La izquierda revolucionaria no prestó atención a Engels cuando hizo esa observación, y después de dos generaciones, hasta 1945 y la aparición de la potencia americana, en los recintos de la vieja Europa, sus sucesores radicales aparcaron sus esperanzas en la propuesta de que el desarrollo del capitalismo había terminado. En realidad, creyeron que el capitalismo había agotado completamente sus posibilidades de inversión, innovación y expansión nuevas.
Se equivocaron, que es un motivo por el que la vieja izquierda anarquista socialista basada en el trabajo, con una visión de unificación planetaria, abrió la puerta a la coja izquierda contemporánea académica y pseudo-intelectual, que se alinea contra la globalización. La historia no perdonó el error de aquellos que pensaron que el capitalismo estaba moribundo.

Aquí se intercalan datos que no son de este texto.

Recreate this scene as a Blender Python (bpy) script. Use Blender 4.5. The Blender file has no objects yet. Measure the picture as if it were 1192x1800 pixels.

Un colega mío marxista ha observado, algo amargamente, que más que un declive en el ritmo de desarrollo capitalista, nos encontramos ahora en un periodo de desarrollo capitalista acelerado. Déjeme exponer el caso algo más directamente: durante el pasado siglo y medio hemos visto una aceleración del ritmo al que los países se convierten en democracias estables y prósperas. Convertirse en lo que es hoy le llevó a España, antaño uno de los países más ricos de Europa gracias al oro y la plata del Nuevo Mundo, 150 años, y la verdadera "nueva España" no emergió, brillante y bella, hasta la muerte de Franco en 1975. Alemania precisó 75 años, de 1880 a 1955, y la presencia de tropas norteamericanas; Japón necesitó 60 años, del 1900 a 1960, también con ayuda americana directa. Pero para Corea del Sur, el proceso apenas necesitó 30 años, de 1953 a 1983, y de pronto el país estaba maduro para la transformación en el estado democrático que vemos hoy. En 15 años, desde la llegada al poder de Pinochet hasta su dimisión en 1998, Chile fue transformado igualmente. Y en la Eslovenia de Zizek, los años desde el final de la dependencia Titoidea hasta el éxito económico fueron tan breves que son difíciles de medir. El país abandonó Yugoslavia en 1991, listo para florecer.
No negaré que el derramamiento de sangre acompañó a todos estos procesos: España sufrió dos guerras civiles e incontables rebeliones a lo largo de dos siglos, y Alemania y Japón lucharon en ambas guerras mundiales. Corea del Sur fue devastada por la agresión de su vecino del norte; Pinochet difícilmente podría ser una figura a imitar, y, sí, 70 personas murieron cuando Eslovenia decidió ir por su cuenta. Pero aún con todo, la revolución capitalista mundial continúa y produce resultados positivos, con América a su vanguardia. Y saldrá victoriosa en Irak y allí donde resida una mayoría musulmana, de Marruecos a Indonesia, de Albania a Tanzania. El terrorismo de al-Qaida y de los demás reaccionarios islamistas no pueden detenerla; tampoco pueden los adolescentes anarquistas rompedores de ventanas de Starbucks o McDonalds; ni el izquierdista reaccionario de Chávez en Venezuela; tampoco el irritable ingenio de intelectuales como Slavoj Zizek. En cuanto a los entusiastas de la crítica sociológica cinematográfica, recomiendo dejar a un lado The Searchers y ver My Darling Clementine (1946) o High Noon (1952). A veces los buenos ganan, incluso en el del mundo real.